Man of the Ear
THE WEEK India|October 27, 2024
A.R. Rahman is no longer the eager front-bencher of the 1990s, keen to prove his musical mettle. Now a more relaxed back-bencher, happy and yet more creatively ambitious, he is eyeing the larger pictureleaving his full artistic mark on the global stage
POOJA BIRAIA
Man of the Ear

A small red room inside an unassuming building off a bylane in Chennai transports you into alternate reality. A winding staircase leads up from the ground floor to the mezzanine where a blue carpeted floor contrasts with walls covered in red roses from floor to ceiling, enhanced by mood lighting. At the centre lies a big egg chair with soft red velvet seating. Behind it, a full-length poster reads “ARR Immersive Entertainment”.

A manager helps with a headset, asks me to relax, and switches off the lights. For the next 37 minutes, I am immersed in a multi-sensory cinematic experience—a space where sight, sound and scent blur the lines between reality and a parallel universe.

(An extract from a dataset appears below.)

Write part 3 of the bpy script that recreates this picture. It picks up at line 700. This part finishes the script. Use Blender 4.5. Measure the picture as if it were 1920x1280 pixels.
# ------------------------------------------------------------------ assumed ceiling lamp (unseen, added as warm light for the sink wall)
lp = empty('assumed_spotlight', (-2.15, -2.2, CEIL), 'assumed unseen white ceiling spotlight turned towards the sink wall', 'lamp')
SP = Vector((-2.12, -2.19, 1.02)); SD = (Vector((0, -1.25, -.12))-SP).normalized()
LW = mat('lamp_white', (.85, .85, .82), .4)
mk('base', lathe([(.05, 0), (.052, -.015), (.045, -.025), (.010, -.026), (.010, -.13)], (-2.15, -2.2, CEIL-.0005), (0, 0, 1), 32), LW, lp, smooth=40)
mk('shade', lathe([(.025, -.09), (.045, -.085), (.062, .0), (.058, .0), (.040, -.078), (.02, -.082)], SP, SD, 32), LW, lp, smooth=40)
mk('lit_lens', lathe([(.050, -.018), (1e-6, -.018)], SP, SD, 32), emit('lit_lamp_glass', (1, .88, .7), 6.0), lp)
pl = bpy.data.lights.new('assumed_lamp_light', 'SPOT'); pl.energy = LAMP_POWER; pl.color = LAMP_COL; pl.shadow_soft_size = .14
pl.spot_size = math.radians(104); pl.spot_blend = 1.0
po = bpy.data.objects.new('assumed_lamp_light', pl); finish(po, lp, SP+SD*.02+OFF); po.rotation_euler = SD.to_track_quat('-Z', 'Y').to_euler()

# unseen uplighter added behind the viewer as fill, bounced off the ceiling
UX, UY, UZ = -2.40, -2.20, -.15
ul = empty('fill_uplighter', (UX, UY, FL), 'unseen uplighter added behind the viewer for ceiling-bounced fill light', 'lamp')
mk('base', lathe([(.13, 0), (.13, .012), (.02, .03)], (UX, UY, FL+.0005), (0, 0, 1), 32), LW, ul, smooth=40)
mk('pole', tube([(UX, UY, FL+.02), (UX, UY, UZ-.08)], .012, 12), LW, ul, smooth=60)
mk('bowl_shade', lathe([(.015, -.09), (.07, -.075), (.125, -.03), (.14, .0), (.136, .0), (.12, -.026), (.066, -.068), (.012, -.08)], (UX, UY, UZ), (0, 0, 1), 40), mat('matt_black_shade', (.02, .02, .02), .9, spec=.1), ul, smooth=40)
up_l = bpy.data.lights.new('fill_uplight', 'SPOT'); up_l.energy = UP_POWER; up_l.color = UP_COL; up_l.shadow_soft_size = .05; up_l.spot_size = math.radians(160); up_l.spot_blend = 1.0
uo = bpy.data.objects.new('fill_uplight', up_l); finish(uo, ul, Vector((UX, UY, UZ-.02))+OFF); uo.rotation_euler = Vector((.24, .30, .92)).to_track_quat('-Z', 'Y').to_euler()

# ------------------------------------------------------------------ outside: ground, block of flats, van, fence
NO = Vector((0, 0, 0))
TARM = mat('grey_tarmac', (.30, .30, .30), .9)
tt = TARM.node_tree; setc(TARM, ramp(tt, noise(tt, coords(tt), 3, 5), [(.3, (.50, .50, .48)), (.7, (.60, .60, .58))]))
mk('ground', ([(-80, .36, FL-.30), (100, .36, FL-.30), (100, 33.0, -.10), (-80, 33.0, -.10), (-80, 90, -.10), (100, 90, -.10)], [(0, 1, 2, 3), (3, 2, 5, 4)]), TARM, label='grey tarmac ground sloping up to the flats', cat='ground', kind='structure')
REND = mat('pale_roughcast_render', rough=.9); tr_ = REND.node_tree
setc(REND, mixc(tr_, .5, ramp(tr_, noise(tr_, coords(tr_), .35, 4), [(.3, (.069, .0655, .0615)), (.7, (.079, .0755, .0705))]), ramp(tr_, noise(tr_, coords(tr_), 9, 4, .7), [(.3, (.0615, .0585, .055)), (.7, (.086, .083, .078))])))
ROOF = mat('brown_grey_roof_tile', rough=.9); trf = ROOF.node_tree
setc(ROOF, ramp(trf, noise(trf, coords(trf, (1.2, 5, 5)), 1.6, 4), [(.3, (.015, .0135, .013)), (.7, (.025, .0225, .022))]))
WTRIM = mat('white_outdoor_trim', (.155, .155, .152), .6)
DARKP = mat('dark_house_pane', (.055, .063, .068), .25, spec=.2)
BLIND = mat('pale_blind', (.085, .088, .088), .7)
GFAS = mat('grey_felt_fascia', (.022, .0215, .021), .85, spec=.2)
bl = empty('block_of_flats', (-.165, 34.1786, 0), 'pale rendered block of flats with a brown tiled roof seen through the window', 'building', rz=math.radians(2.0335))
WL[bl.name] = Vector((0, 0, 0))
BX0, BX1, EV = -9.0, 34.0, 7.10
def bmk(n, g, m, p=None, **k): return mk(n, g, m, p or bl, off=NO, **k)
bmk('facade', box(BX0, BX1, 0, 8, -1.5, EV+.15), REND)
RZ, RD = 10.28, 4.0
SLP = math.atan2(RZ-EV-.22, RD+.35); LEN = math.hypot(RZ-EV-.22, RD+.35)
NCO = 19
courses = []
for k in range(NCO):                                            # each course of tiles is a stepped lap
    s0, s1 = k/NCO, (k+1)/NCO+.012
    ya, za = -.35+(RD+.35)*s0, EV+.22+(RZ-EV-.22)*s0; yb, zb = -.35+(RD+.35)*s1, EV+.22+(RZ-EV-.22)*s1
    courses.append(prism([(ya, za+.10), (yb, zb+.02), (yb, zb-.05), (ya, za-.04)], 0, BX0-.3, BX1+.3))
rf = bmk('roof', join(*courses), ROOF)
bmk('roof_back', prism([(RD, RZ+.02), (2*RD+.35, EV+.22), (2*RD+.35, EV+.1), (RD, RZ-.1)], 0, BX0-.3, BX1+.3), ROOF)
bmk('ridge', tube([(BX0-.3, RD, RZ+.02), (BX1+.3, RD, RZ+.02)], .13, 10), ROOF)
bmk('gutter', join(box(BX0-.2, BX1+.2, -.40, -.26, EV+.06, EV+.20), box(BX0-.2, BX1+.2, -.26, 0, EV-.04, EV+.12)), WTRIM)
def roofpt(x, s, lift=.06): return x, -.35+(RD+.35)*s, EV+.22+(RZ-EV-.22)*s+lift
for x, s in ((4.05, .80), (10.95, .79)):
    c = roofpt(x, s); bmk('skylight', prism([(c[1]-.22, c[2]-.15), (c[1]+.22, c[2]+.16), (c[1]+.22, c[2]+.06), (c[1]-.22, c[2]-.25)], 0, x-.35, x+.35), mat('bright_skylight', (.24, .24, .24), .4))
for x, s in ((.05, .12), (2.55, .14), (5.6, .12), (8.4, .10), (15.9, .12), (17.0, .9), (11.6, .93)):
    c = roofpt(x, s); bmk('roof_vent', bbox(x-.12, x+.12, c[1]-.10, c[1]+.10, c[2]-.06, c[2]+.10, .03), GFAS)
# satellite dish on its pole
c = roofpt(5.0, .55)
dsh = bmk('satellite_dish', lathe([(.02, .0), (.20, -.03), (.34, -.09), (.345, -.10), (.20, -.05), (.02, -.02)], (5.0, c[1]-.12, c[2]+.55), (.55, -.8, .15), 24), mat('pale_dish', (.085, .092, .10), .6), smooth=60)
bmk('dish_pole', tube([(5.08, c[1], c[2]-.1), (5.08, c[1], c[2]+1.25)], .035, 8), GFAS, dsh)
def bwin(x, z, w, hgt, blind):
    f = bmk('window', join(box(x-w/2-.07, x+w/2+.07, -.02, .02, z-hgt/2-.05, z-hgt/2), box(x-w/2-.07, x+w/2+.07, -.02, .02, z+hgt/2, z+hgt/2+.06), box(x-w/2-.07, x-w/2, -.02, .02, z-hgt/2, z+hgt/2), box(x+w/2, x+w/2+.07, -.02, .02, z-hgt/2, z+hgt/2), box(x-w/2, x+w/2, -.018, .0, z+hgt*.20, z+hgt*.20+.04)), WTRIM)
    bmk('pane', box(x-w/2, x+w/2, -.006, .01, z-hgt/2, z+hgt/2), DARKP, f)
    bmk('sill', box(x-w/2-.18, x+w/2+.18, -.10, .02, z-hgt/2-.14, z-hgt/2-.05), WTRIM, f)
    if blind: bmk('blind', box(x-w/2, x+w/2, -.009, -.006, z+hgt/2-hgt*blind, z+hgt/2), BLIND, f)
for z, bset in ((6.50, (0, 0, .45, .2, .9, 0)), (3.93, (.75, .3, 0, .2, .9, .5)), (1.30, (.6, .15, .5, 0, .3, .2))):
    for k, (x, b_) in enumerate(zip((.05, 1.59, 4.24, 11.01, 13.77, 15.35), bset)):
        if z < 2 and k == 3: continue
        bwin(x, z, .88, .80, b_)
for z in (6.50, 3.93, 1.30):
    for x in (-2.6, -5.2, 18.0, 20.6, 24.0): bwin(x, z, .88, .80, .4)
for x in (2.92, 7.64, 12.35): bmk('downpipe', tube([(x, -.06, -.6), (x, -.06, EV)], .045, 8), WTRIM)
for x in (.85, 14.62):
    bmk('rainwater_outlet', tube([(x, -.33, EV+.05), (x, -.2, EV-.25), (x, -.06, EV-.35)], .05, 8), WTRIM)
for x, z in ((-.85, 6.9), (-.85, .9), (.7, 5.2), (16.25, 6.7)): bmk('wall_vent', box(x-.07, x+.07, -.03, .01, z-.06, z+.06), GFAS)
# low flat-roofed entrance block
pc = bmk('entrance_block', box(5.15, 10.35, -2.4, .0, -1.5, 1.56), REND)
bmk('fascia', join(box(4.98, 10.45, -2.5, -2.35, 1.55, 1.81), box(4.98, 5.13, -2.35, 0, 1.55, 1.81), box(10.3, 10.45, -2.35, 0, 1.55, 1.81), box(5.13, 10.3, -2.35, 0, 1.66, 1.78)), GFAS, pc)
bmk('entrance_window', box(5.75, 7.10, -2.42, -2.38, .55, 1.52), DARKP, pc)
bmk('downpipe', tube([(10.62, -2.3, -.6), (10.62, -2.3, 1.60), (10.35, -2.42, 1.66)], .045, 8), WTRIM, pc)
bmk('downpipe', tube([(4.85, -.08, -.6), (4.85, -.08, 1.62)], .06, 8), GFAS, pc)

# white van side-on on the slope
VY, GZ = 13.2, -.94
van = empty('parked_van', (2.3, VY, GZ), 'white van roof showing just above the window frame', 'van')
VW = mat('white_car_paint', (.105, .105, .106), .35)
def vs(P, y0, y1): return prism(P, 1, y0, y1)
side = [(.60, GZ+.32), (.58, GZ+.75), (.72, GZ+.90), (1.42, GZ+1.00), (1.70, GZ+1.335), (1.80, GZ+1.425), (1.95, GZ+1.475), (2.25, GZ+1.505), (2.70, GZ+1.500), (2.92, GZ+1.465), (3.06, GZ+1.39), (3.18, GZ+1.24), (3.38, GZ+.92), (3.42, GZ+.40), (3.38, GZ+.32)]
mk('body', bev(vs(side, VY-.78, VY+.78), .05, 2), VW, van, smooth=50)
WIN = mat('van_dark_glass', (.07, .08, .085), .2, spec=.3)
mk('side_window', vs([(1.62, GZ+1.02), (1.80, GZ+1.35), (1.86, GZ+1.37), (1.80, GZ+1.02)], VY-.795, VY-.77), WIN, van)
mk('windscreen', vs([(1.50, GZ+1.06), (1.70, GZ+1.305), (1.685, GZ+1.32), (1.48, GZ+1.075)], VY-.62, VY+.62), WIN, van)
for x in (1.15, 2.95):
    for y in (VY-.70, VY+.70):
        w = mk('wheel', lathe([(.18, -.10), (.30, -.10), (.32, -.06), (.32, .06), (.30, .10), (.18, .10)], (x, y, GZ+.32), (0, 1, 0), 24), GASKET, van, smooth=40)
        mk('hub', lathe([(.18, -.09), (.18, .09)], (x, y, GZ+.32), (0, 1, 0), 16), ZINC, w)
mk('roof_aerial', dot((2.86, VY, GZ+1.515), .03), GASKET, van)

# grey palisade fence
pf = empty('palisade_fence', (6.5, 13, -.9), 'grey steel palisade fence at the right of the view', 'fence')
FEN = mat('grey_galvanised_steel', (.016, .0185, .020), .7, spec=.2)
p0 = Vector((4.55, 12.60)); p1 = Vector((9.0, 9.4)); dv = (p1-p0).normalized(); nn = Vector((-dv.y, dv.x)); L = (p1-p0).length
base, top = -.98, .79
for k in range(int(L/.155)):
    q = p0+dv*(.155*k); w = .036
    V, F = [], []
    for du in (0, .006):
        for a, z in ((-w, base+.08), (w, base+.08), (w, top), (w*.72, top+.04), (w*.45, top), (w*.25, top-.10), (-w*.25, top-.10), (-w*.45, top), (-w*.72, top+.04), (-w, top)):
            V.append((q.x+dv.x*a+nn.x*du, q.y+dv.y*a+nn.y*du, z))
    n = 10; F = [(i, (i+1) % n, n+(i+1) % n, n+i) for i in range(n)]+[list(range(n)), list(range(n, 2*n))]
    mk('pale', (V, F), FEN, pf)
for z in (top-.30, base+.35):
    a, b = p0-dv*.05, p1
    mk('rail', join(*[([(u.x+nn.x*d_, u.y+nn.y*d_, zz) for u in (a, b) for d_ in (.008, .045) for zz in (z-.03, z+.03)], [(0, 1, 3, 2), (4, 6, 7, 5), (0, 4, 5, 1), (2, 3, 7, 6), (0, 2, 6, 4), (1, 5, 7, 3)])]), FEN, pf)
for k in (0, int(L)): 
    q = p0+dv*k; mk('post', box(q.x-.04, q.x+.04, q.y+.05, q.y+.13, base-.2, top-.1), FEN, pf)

The story follows an heiress and musician, played by French actress Nora Arnezeder, who uses her memory of scents to track down the men who changed her destiny 20 years after she was orphaned. This is Le Musk, a 37-minute virtual reality film written and directed by two-time Oscar-winning composer A.R. Rahman. The film, featuring a soundtrack of 12 world music songs, has been showcased at galas around the world, including Cannes, but has yet to be officially released because of “bottlenecks”. I have been fortunate to catch a first glimpse.

For Rahman, Le Musk has become a lesson in patience, but once it is released, he will be at the forefront of immersive cinema, where viewers become participants in the story rather than mere observers.